Should I delay buying property to take advantage of potential changes to the SDLT regime?

When he hasn’t been busy stirring the Brexit pot Boris Johnson has managed to find time in recent weeks to get the residential property market aflutter with his suggestions for overhauling the SDLT system.

Not being one for small measures, Mr Johnson has suggested switching liability for SLDT from buyers to sellers which really would be a complete overhaul of the current regime. Of course this raises far more questions than it answers as there are so many different facets of the current system of exemptions and reliefs that would simply be swept away. What might replace them? We simply have no idea.

Whilst I would be the first to accept that the current rules are complex, confusing and no doubt at times unfair, with the current absence of detail on any of Mr Johnson’s plans it is impossible to say what the potential impact might be. Unfortunately in announcing a barely formulated plan to change the system he has introduced yet more uncertainly and concern to a market which is already under immense strain.

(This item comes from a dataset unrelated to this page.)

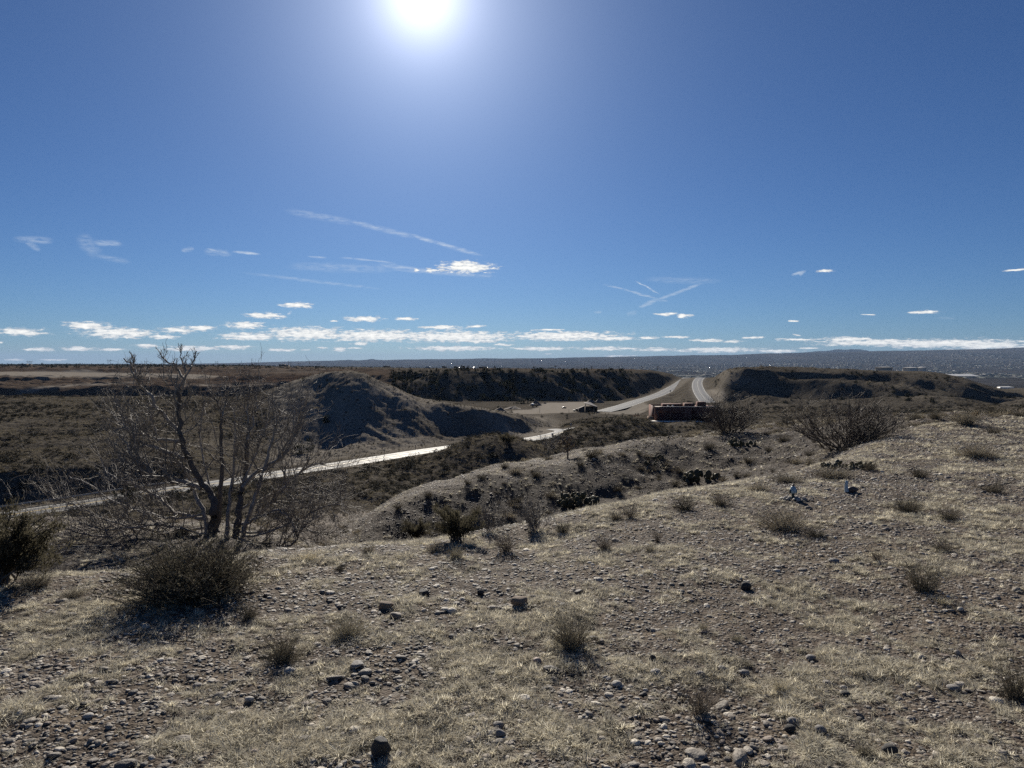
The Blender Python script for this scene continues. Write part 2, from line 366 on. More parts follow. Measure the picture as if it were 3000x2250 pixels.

We are receiving near daily requests from clients to advise on whether they should be delaying selling or buying a property until after the changes come into effect. This really is the million dollar question when at present we don’t even know if the system is being changed, let alone how and when.

Here’s hoping for a little clarity very soon.

Within days of Boris Johnson becoming the new Prime Minister, it was announced that an overhaul of stamp duty was being planned.

It has been reported that the shake-up could come as soon as September when the new Chancellor is expected to hold an early emergency Budget.

Mr Johnson has told MPs that an overhaul of stamp duty is needed to help first-time buyers get on the ladder and to give the London property market renewed energy.

One proposal being looked at would raise the property value at which stamp duty is charged from £125,000 to £500,000. 

Another more radical measure is to switch the liability for paying the levy from the buyer to the seller.